◆ **What the task requires**:
Transcribe every line from the top down to the line with "COL = SC.collection", both ends included, but not the pictures.

=== Data shown ===

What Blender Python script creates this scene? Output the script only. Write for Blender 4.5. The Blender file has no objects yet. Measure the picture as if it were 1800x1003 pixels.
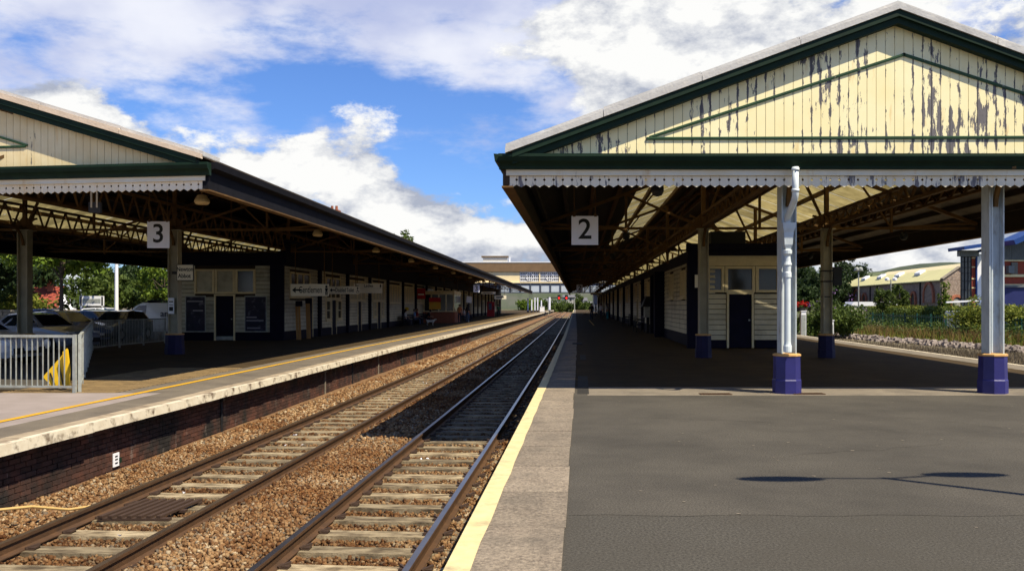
import bpy, bmesh, math, random
import numpy as np
from mathutils import Vector, Matrix
random.seed(7); np.random.seed(7)
SC = bpy.context.scene
COL = SC.collection

# ------------------------------------------------------------------ camera, sky, sun, exposure
cam_d = bpy.data.cameras.new('camera'); cam = bpy.data.objects.new('camera', cam_d); COL.objects.link(cam)
cam.location = (0, 0, 1.6); cam.rotation_euler = (math.radians(90), 0, 0)
cam_d.sensor_width = 36; cam_d.lens = 31.2; cam_d.shift_y = 34.5/1800
cam_d.clip_start = 0.1; cam_d.clip_end = 9000
SC.camera = cam
SC.view_settings.view_transform = 'Standard'; SC.view_settings.look = 'None'
SC.view_settings.exposure = 0.72; SC.view_settings.gamma = 1.0
SC.view_settings.use_curve_mapping = False
SC.render.engine = 'CYCLES'
SC.cycles.max_bounces = 5; SC.cycles.diffuse_bounces = 3; SC.cycles.glossy_bounces = 2
SC.cycles.transmission_bounces = 3; SC.cycles.transparent_max_bounces = 6
SC.cycles.use_denoising = True

LIGHT = Vector((-.52, .42, -1.0)).normalized()          # direction the sunlight travels
SUN_EL = math.asin(-LIGHT.z); SUN_AZ = math.atan2(-LIGHT.x, -LIGHT.y)
sd = bpy.data.lights.new('sun', 'SUN'); sd.energy = 5.0; sd.angle = math.radians(.5); sd.color = (1, .90, .70)
sun = bpy.data.objects.new('sun', sd); COL.objects.link(sun)
sun.rotation_euler = LIGHT.to_track_quat('-Z', 'Y').to_euler()

def pixdir(px, py):
    return Vector(((px-900)/1560, 1, (536-py)/1560)).normalized()

W = bpy.data.worlds.new('World'); SC.world = W; W.use_nodes = True
def build_sky():
    nt = W.node_tree; N = nt.nodes; L = nt.links; N.clear()
    def nd(t, **k):
        n = N.new(t)
        for a, b in k.items(): setattr(n, a, b)
        return n
    def mth(op, a, b=None, clamp=False):
        n = nd('ShaderNodeMath', operation=op, use_clamp=clamp)
        for i, x in enumerate((a, b)):
            if x is None: continue
            if isinstance(x, (int, float)): n.inputs[i].default_value = x
            else: L.new(x, n.inputs[i])
        return n.outputs[0]
    def sstep(x, lo, hi):
        n = nd('ShaderNodeMapRange', interpolation_type='SMOOTHSTEP')
        L.new(x, n.inputs[0]); n.inputs[1].default_value = lo; n.inputs[2].default_value = hi
        return n.outputs[0]
    def mix(f, a, b):
        n = nd('ShaderNodeMix', data_type='RGBA')
        if isinstance(f, (int, float)): n.inputs[0].default_value = f
        else: L.new(f, n.inputs[0])
        for i, x in ((6, a), (7, b)):
            if isinstance(x, tuple): n.inputs[i].default_value = (*x, 1)
            else: L.new(x, n.inputs[i])
        return n.outputs[2]
    tc = nd('ShaderNodeTexCoord'); d = tc.outputs['Generated']
    sep = nd('ShaderNodeSeparateXYZ'); L.new(d, sep.inputs[0]); z = sep.outputs[2]
    sky = nd('ShaderNodeTexSky', sky_type='NISHITA', sun_disc=False)
    sky.sun_elevation = SUN_EL; sky.sun_rotation = SUN_AZ; sky.air_density = 1.0; sky.dust_density = .4; sky.ozone_density = 2.0
    def noise(vec, scale, detail, rough, off=(0, 0, 0), st=(1, 1, 1.9)):
        m = nd('ShaderNodeMapping'); L.new(vec, m.inputs[0]); m.inputs[1].default_value = off; m.inputs[3].default_value = st
        n = nd('ShaderNodeTexNoise'); L.new(m.outputs[0], n.inputs[0])
        n.inputs['Scale'].default_value = scale; n.inputs['Detail'].default_value = detail; n.inputs['Roughness'].default_value = rough
        return n.outputs[0]
    def blob(px, py, r, w):
        v = nd('ShaderNodeVectorMath', operation='DISTANCE'); L.new(d, v.inputs[0]); v.inputs[1].default_value = pixdir(px, py)
        n = nd('ShaderNodeMapRange', interpolation_type='SMOOTHSTEP'); L.new(v.outputs['Value'], n.inputs[0])
        n.inputs[1].default_value = 0; n.inputs[2].default_value = r; n.inputs[3].default_value = w; n.inputs[4].default_value = 0
        return n.outputs[0]
    # heaped clouds near the horizon
    n1 = noise(d, 8.5, 12, .62, (3.1, .4, 1.7)); n2 = noise(d, 8.5, 12, .62, (3.1-.012, .4, 1.7-.05))
    big = noise(d, 2.2, 2, .5, (1.3, 5.2, .7))
    pot = mth('MULTIPLY', mth('SUBTRACT', .13, z), 3.2)
    pot = mth('ADD', pot, mth('MULTIPLY', mth('SUBTRACT', n1, .5), 2.3))
    pot = mth('ADD', pot, mth('MULTIPLY', mth('SUBTRACT', big, .5), .9))
    for b in ((40, 235, .13, .75), (190, 240, .11, .68), (350, 300, .10, .45), (470, 300, .10, .62), (580, 325, .09, .36), (700, 385, .10, .35), (615, 212, .07, .36), (680, 232, .07, .36), (820, 430, .14, .45), (1010, 60, .20, .62), (1240, 90, .26, .75),
              (1650, 60, .34, .8), (1130, 190, .1, .35), (420, 175, .10, -.35), (830, 235, .13, -.62), (960, 175, .07, -.45), (600, 120, .2, -.3), (300, 130, .12, -.35)):
        pot = mth('ADD', pot, blob(*b))
    mA = sstep(pot, .0, .26)
    emb = mth('MULTIPLY', mth('SUBTRACT', n1, n2), 5.0)
    lit = mth('ADD', mth('ADD', .46, emb), mth('MULTIPLY', mth('MINIMUM', z, .3), 1.2), True)
    cA = mix(lit, (5.2, 5.7, 7.0), (12.0, 12.0, 11.8))
    # thin high veil
    n3 = noise(d, 4.2, 9, .6, (7.7, 2.2, .3), (1, 1, 2.6))
    pv = mth('ADD', mth('MULTIPLY', mth('SUBTRACT', n3, .5), 1.9), mth('MULTIPLY', mth('SUBTRACT', mth('MINIMUM', z, mth('SUBTRACT', .75, z)), .225), 2.0))
    for b in ((150, 40, .25, .25), (700, 60, .2, .12), (480, 150, .12, -.1)): pv = mth('ADD', pv, blob(*b))
    mB = mth('MULTIPLY', sstep(pv, .0, .36), .9)
    nramp_ = lambda x: sstep(x, .3, .65)
    n4 = noise(d, 6, 5, .5, (2.2, 8.8, 1))
    cB = mix(nramp_(n4), (6.6, 7.2, 10.0), (11.6, 11.7, 12.4))
    sk = nd('ShaderNodeMix', data_type='RGBA', blend_type='MULTIPLY'); sk.inputs[0].default_value = 1
    L.new(sky.outputs[0], sk.inputs[6]); sk.inputs[7].default_value = (.88, 1.25, 1.95, 1)
    c = mix(mB, sk.outputs[2], cB); c = mix(mA, c, cA)
    bg = nd('ShaderNodeBackground'); L.new(c, bg.inputs[0]); bg.inputs[1].default_value = .05
    out = nd('ShaderNodeOutputWorld'); L.new(bg.outputs[0], out.inputs[0])
build_sky()

# ------------------------------------------------------------------ helpers
def curve_c(v):                    # how far the line drifts to the right with distance
    if v < 20: return .0775*v
    if v < 46.7: return 1.55+.0749*(v-20)
    return 3.55+.0714*(v-46.7)
def wR(u, v, z): return (u+curve_c(v), v, z)
SL = .0615
def wL(u, v, z): return (u+SL*v, v, z)
ident = lambda x, y, z: (x, y, z)
ANG_R = -math.atan(.0755); ANG_L = -math.atan(SL)

def wloc(o):
    p = Vector((0, 0, 0))
    while o is not None:
        p += o.location; o = o.parent
    return p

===

◆ **Final result**:
What Blender Python script creates this scene? Output the script only. Write for Blender 4.5. The Blender file has no objects yet. Measure the picture as if it were 1800x1003 pixels.
import bpy, bmesh, math, random
import numpy as np
from mathutils import Vector, Matrix
random.seed(7); np.random.seed(7)
SC = bpy.context.scene
COL = SC.collection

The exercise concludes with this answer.